Routon’s subject matter tends to be the human figure, which he captures by studying models or photographs. He has said of his work, I enjoy rendering the straightforward realism of conventional portraiture, because I admire some of the work in the tradition of that genre.”

 

The Art Nouveau style of the early 1900s – with its flowing and sensuous female forms inspired by nature – gave way to Art Deco following World War I. Art Deco swept across all of the decorative and fine arts, touching almost every item in its wake.

 

Women depicted in Art Deco art and sculpture – as with this bronze figure in the photo, left, at GasLamp Too – were tall and slender, as well as stylish … when they were wearing clothes ($275; Booth T-707).

 

They were also evocative of the Roaring Twenties’s embrace of modernity; they were often poised with bow and arrow in hand, like modern Diana figures, reaching to the sky in exuberance or performing a daring dance step. Famous examples of this style are seen in Ouillon Carrère’s sculptures “Dancer” and “Awakening” and Marcel André Bouraine’s “Dancer with Discs” and “Archer.”

 

What is particularly charming about this Art Deco stature at GasLamp Too is its fairy wings, which have their whimsical roots in the Art Nouveau period works of Czech artist Alfons Mucha and Belgium artist Henri Privat-Livemont.

 

At GasLamp Too, Elizabeth Crocket’s booth T-701 features a pair of colorful prints that include depictions of Victorian girls. The one in the photo, right, depicts a charming lass with a young boy; they are both infatuated with a lamb. The other (not shown here) is of a Victorian girl with two dogs. These prints are created through lithography, a printing technique commonly used in antique posters, including those that advertised movies and carnivals of the early 1900s ($35 for the pair).

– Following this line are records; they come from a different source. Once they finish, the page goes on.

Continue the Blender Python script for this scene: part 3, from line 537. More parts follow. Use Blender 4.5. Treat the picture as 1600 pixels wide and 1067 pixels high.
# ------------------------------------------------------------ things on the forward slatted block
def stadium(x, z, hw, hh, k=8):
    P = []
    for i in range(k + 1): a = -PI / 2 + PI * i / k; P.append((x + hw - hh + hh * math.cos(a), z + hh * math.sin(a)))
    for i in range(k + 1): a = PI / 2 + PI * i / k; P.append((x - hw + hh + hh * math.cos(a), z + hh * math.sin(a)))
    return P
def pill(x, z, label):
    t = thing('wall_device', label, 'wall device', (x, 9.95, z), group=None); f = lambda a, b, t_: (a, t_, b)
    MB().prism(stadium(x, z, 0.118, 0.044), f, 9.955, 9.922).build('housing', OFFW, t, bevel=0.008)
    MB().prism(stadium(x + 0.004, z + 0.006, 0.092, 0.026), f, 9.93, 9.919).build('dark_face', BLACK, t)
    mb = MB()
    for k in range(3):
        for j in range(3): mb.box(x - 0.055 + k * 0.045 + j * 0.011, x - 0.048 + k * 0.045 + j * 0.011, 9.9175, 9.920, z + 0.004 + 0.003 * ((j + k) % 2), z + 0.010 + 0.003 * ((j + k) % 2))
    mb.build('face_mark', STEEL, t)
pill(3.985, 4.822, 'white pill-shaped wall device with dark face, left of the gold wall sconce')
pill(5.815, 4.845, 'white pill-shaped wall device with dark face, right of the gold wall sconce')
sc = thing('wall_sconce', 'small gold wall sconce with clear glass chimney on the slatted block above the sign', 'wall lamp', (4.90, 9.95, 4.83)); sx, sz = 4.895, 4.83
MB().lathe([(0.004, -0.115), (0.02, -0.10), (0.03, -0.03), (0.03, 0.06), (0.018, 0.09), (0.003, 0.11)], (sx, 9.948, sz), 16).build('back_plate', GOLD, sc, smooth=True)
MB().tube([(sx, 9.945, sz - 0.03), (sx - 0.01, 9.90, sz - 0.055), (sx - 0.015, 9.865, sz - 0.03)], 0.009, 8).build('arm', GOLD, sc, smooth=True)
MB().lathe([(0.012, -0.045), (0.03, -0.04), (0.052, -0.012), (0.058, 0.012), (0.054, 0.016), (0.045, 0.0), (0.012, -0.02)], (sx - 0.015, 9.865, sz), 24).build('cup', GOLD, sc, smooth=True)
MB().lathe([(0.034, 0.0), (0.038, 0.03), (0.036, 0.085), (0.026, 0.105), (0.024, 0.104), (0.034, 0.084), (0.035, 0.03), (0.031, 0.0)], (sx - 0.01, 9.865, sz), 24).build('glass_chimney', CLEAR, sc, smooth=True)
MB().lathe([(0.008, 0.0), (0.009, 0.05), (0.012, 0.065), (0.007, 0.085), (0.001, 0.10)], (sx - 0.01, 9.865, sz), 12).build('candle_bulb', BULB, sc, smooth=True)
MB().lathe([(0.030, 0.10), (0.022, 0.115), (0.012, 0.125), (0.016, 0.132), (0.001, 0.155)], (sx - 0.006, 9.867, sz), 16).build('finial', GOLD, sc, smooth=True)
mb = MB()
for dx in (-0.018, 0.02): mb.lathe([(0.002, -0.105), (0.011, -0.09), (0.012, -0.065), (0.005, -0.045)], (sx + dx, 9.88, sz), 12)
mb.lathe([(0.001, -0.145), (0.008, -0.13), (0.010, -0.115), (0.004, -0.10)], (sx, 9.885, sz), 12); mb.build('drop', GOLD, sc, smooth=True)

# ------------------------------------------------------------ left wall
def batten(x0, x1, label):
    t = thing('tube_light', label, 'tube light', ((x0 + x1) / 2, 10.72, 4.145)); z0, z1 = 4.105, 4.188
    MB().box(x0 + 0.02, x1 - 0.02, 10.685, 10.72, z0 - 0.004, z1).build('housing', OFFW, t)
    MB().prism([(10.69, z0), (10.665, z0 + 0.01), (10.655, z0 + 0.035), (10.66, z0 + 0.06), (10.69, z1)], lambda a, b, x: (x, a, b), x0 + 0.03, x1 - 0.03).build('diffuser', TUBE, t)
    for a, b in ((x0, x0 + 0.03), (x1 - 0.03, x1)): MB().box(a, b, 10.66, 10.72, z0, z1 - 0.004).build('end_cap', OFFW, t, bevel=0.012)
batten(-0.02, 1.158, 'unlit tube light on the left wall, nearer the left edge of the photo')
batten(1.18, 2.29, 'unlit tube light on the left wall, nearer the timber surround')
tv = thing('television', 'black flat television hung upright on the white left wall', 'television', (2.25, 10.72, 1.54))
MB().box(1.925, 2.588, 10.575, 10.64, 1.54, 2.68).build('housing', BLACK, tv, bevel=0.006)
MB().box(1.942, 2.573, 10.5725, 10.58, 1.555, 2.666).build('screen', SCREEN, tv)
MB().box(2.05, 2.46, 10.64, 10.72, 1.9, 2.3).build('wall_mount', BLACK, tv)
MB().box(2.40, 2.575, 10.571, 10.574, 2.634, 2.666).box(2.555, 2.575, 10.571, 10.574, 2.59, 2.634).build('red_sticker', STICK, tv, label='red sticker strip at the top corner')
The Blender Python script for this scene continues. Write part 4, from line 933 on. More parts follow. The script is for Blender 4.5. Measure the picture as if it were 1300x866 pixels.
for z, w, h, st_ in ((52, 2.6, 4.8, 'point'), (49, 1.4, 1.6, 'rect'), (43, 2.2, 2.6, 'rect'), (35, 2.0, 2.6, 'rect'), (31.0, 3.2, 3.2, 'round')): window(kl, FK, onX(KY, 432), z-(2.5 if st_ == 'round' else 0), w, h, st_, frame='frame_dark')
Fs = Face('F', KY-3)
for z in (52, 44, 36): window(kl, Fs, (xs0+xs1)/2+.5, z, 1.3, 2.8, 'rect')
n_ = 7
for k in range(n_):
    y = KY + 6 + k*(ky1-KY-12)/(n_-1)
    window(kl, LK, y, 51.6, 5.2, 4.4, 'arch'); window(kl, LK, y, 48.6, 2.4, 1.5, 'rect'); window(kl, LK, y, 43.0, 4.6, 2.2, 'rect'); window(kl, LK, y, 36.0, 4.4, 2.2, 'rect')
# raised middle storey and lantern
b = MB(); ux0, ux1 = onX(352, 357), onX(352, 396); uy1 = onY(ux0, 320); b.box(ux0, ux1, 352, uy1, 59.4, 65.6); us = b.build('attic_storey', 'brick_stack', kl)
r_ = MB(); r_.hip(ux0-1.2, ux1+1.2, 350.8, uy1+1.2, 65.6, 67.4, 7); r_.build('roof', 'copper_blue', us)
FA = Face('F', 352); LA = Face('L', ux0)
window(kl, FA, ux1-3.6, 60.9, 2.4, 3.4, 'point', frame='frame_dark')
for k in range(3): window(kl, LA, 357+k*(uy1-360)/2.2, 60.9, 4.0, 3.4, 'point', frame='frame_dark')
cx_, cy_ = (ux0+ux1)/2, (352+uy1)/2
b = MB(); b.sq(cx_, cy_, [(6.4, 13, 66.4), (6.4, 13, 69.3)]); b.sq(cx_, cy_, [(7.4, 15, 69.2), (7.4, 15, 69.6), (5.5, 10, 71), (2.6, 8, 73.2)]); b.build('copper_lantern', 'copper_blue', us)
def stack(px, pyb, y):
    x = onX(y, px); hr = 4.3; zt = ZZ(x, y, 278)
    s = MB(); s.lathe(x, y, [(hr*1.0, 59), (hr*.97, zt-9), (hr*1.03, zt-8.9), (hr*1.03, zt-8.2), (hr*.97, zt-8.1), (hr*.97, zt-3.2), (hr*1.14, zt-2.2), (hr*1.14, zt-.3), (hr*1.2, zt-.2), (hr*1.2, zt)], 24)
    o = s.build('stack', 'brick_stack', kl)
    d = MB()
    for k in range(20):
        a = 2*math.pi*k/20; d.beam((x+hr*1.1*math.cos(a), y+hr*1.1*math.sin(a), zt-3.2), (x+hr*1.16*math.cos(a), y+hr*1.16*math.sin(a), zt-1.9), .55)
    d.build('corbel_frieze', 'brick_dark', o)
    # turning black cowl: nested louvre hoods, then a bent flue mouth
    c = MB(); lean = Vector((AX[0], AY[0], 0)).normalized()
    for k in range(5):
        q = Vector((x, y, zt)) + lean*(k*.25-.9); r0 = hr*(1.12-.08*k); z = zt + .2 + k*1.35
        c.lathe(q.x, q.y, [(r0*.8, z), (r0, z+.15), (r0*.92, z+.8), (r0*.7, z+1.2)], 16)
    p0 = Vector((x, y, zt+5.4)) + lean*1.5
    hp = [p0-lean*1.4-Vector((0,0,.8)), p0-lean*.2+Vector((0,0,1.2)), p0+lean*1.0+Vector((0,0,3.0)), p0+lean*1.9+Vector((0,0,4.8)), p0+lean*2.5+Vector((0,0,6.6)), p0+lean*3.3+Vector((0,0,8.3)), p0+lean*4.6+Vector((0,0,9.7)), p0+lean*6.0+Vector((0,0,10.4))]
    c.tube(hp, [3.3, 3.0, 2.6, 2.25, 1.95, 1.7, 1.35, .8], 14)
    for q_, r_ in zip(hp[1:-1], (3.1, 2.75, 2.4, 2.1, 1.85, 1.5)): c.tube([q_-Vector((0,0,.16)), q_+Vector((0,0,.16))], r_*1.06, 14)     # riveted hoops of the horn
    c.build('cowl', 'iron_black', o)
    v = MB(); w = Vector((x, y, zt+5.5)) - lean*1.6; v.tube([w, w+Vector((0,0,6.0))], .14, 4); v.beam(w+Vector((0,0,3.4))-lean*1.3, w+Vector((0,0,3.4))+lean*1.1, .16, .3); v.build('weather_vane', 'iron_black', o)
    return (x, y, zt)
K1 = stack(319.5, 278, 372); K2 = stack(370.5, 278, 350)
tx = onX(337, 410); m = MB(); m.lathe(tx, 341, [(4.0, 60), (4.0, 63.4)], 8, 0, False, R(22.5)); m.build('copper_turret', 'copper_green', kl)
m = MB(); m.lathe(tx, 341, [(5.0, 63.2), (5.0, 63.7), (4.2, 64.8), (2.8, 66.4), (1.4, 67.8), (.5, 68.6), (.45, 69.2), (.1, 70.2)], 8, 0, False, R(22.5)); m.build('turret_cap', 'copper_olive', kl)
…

The lithography process allows for a vibrant finished product created from deep, rich colors, depending on the thickness of the ink. The young lady with her lamb is a nice example of this vibrancy.

 

I have a beautiful daughter, Stella Lucy, and when the time comes I hope to get GasLamp Too art dealer Ann Cowdon to paint her portrait, as she has done with the young girl in the photo, left. Cowdon counts as her “heroes” the painters Anders Zorn, John Singer Sargent, Mary Cassatt, Cecilia Beaux and William Merritt Chase. It shows. Her brushwork is comprised of lush and loose strokes that borrow from the Impressionistic style of Cassatt’s portraiture while retaining some of the formalism of Sargent.

 

The large artwork, photo right, is actually a section of antique wallpaper that has been cut out and framed (currently on sale for $625 from the original $1,250 at the original GasLamp at Booth 1003). This earthy lady celebrating her grapes reminds me of an Art Nouveau wine label; I could see it hanging in someone’s dining room.

 

This portrait of the lady wrapped in a red shawl, photo left, is actually a print that someone has brushed over with a clear coat to make it appear to have brushstrokes. But when one gets close enough to examine the “painting” – and the $95 price tag – one realizes the mistake. Nonetheless, it is a lovely piece in a gilt frame for someone who loves classical portraiture but doesn’t have the budget for it ($95; W-101).